> [DATASET CONTENT]
┏━━

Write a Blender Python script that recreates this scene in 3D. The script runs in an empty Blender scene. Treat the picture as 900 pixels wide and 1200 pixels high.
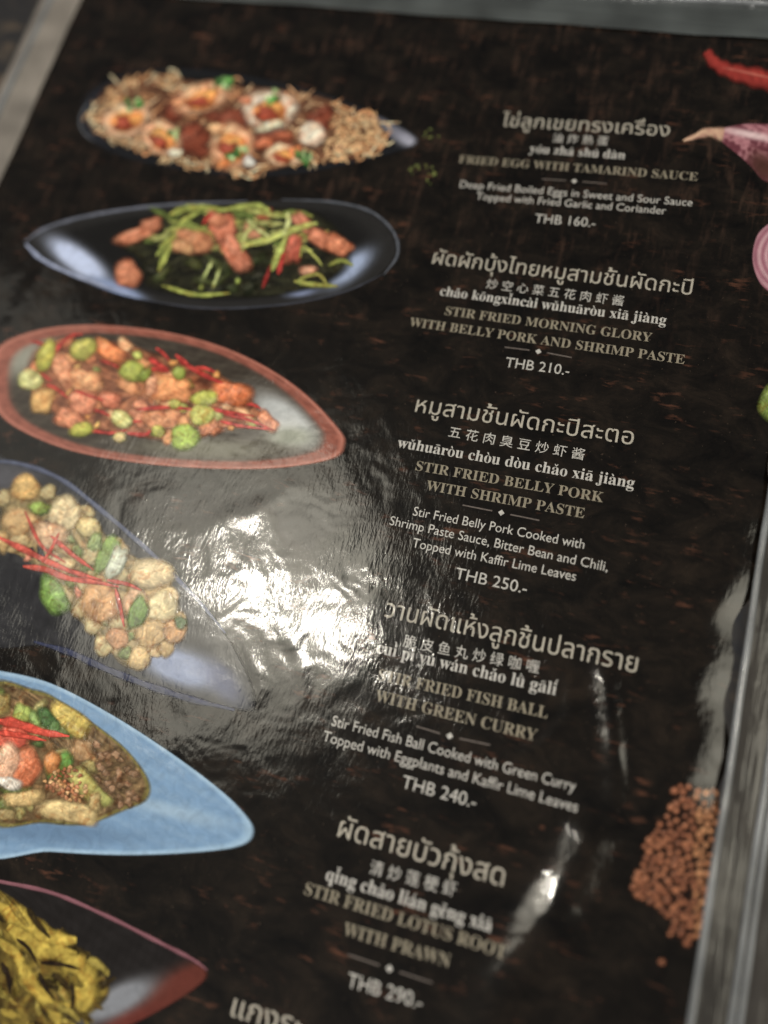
import bpy, math, random
import numpy as np
from mathutils import Vector, Matrix
R_ = math.radians
sc = bpy.context.scene
COL = sc.collection

# ------------------------------------------------------------------ camera
# page frame: x to the right along the lines of type, y up the page, z off the paper (metres)
PX = np.array([0.9537161, -0.20389767, 0.22102339])
PY = np.array([0.25732042, 0.93369808, -0.24898615])
PZ = np.array([-0.15560141, 0.29433593, 0.94294992])
ROT = np.array([PX, PY, PZ])
DIST, FPX = 0.256, 956.0
O_CAM = np.array([0, 0, -DIST])
CAM = ROT @ (-O_CAM)

def at(x, y):
    """photo pixel (900x1200) -> point of the flat page, metres"""
    r = np.array([x - 450.0, 600.0 - y, -FPX])
    t = (PZ @ O_CAM) / (PZ @ r)
    p = ROT @ (r * t - O_CAM)
    return p[0], p[1]

def at_many(P):
    P = np.asarray(P, float)
    r = np.stack([P[:, 0] - 450, 600 - P[:, 1], np.full(len(P), -FPX)], 1)
    t = (PZ @ O_CAM) / (r @ PZ)
    q = (r * t[:, None] - O_CAM) @ ROT.T
    return q[:, :2]

cd = bpy.data.cameras.new('camera'); cam = bpy.data.objects.new('camera', cd); COL.objects.link(cam)
M = Matrix([list(ROT[0]) + [CAM[0]], list(ROT[1]) + [CAM[1]], list(ROT[2]) + [CAM[2]], [0, 0, 0, 1]])
cam.matrix_world = M
cd.sensor_fit = 'HORIZONTAL'; cd.sensor_width = 36; cd.lens = FPX / 900 * 36
cd.clip_start = 0.01; cd.clip_end = 20
cd.dof.use_dof = True
cd.dof.focus_distance = 0.2530
cd.dof.aperture_fstop = (cd.lens * 1e-3) / 0.0115
cd.dof.aperture_blades = 0
sc.camera = cam
sc.cycles.transparent_max_bounces = 32

# ------------------------------------------------------------------ light
w = bpy.data.worlds.new('World'); sc.world = w; w.use_nodes = True
bg = w.node_tree.nodes['Background']
bg.inputs[0].default_value = (0.95, 0.97, 1.0, 1); bg.inputs[1].default_value = 0.068
sc.view_settings.view_transform = 'Standard'; sc.view_settings.look = 'None'
sc.view_settings.exposure = 0; sc.view_settings.gamma = 1

def mirror_dir(x, y, tilt=(0, 0)):
    """direction in which the page at pixel (x, y), sloped by tilt, mirrors the camera's look"""
    q = at(x, y); p = np.array([q[0], q[1], 0.0])
    v = p - CAM; v /= np.linalg.norm(v)
    n = np.array([-tilt[0], -tilt[1], 1.0]); n /= np.linalg.norm(n)
    return p, v - 2 * (v @ n) * n

def lamp(name, x, y, dist, size, power, col, tilt=(0, 0), shape='DISK', size_y=None, roll=0, spread=180):
    p, d = mirror_dir(x, y, tilt)
    l = bpy.data.lights.new(name, 'AREA'); l.shape = shape; l.size = size
    if size_y: l.size_y = size_y
    l.energy = power; l.color = col; l.spread = R_(spread)
    o = bpy.data.objects.new(name, l); COL.objects.link(o)
    o.location = Vector(p + d * dist)
    o.rotation_mode = 'QUATERNION'
    q = Vector(-d).to_track_quat('-Z', 'Y'); o.rotation_quaternion = q @ Matrix.Rotation(roll, 3, 'Z').to_quaternion()
    return o

# two bare downlights whose mirror images burn out in the film, added wide lights for the haze round them, added lights at the right for the crease streaks
lamp('downlight', 292, 692, 1.5, 0.058, 2.6, (1.0, 0.94, 0.82))
lamp('downlight', 396, 738, 1.5, 0.062, 2.2, (1.0, 0.94, 0.82))
lamp('haze_panel', 335, 690, 1.5, 0.40, 0.8, (1.0, 0.93, 0.76), shape='ELLIPSE', size_y=0.34)
lamp('haze_glow', 280, 680, 1.5, 0.72, 4.0, (1.0, 0.94, 0.78), shape='ELLIPSE', size_y=0.60)
lamp('far_glow', 20, 500, 1.6, 0.55, 0.8, (1.0, 0.95, 0.82), shape='ELLIPSE', size_y=0.9)  # added glow for the weaker haze at the left
lamp('streak_light', 885, 850, 1.5, 0.90, 6.4, (1.0, 0.94, 0.76), tilt=(-0.26, 0.05), shape='ELLIPSE', size_y=0.9)
lamp('streak_light', 885, 850, 1.5, 0.30, 0.5, (1.0, 0.95, 0.80), tilt=(-0.22, 0.03), shape='ELLIPSE', size_y=0.6)
# added fill light behind the viewer, outside what the film mirrors
rl = bpy.data.lights.new('fill_light', 'AREA'); rl.shape = 'DISK'; rl.size = 0.5; rl.energy = 18; rl.color = (1.0, 0.96, 0.90)
ro = bpy.data.objects.new('fill_light', rl); COL.objects.link(ro); ro.location = (-0.35, -1.15, 0.85)
ro.rotation_euler = (Vector((0, 0, 0)) - ro.location).to_track_quat('-Z', 'Y').to_euler()

# ------------------------------------------------------------------ relief of the laminate
def seg_dist(X, Y, a, b):
    ax, ay = a; bx, by = b
    dx, dy = bx - ax, by - ay
    L2 = dx * dx + dy * dy
    t = np.clip(((X - ax) * dx + (Y - ay) * dy) / L2, 0, 1)
    px, py = ax + t * dx, ay + t * dy
    return np.hypot(X - px, Y - py), t

RIDGES = []
def ridge(pts, h, w0, w1=None):
    RIDGES.append((at_many(pts), h, w0, w1 or w0))
#       course over the page (as pixels of the photograph), height, half width
ridge([(520, 1290), (560, 1215), (598, 1150), (640, 1085), (668, 1040), (690, 985), (694, 955)], 0.0020, 0.0066)
ridge([(700, 745), (712, 800), (718, 860), (722, 915), (718, 960)], 0.00080, 0.0030)
ridge([(640, 770), (668, 800), (668, 840), (640, 870), (590, 900)], 0.00022, 0.0022)
ridge([(745, 895), (790, 912), (840, 918)], 0.00022, 0.0025)
ridge([(-30, 455), (20, 370), (70, 290), (110, 235)], 0.00045, 0.0050)
ridge([(285, 745), (305, 800), (300, 845)], 0.00008, 0.0020)
ridge([(330, 735), (352, 775), (360, 830)], 0.00010, 0.0020)
ridge([(60, 560), (40, 660), (90, 760)], 0.0003, 0.0060)
ridge([(360, 560), (300, 600), (230, 620)], 0.0002, 0.0040)

rng = np.random.RandomState(7)
WAVES = [(rng.uniform(25, 120), rng.uniform(0, math.pi), rng.uniform(0, 6.28)) for _ in range(16)]

def H(X, Y):
    h = np.zeros_like(X)
    for pts, hh, w0, w1 in RIDGES:
        d = np.full_like(X, 1e9); par = np.zeros_like(X); m_ = len(pts) - 1
        for i in range(m_):
            dd, t = seg_dist(X, Y, pts[i], pts[i + 1])
            par = np.where(dd < d, (i + t) / m_, par); d = np.minimum(d, dd)
        # smooth cap
        h = h + hh * np.sin(np.pi * np.clip(par, 0.02, 0.98)) ** 0.8 * np.exp(-(d / w0) ** 2) * (1 + 0.10 * np.sin(par * 19 + hh * 9e4))
    for k, (f, a, p) in enumerate(WAVES):
        h = h + 0.012 / f / 6 * 0.35 * np.sin(f * (X * math.cos(a) + Y * math.sin(a)) * 1.0 + p + 0.6 * np.sin(f * 0.37 * Y + k))
    # the sheet falls away towards its right edge
    wob = 0.0022 * np.sin(Y * 95) + 0.0012 * np.sin(Y * 260 + 1) + np.clip((Y - 0.03) * 0.04, -0.004, 0.01)
    e = np.clip((X - (0.1015 + wob)) / 0.006, 0, None)
    fade = 1 / (1 + np.exp((Y - 0.075) / 0.012)) * (1 / (1 + np.exp(-(Y + 0.062) / 0.003)))
    h = h - 0.00078 * np.minimum(e, 3) ** 1.5 * fade
    return h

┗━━

> [TASK DESCRIPTION]
Up to and including the line with "COL = sc.collection", copy the data above from its first line. Skip pictures.

> [THE REPLY]
Write a Blender Python script that recreates this scene in 3D. The script runs in an empty Blender scene. Treat the picture as 900 pixels wide and 1200 pixels high.
import bpy, math, random
import numpy as np
from mathutils import Vector, Matrix
R_ = math.radians
sc = bpy.context.scene
COL = sc.collection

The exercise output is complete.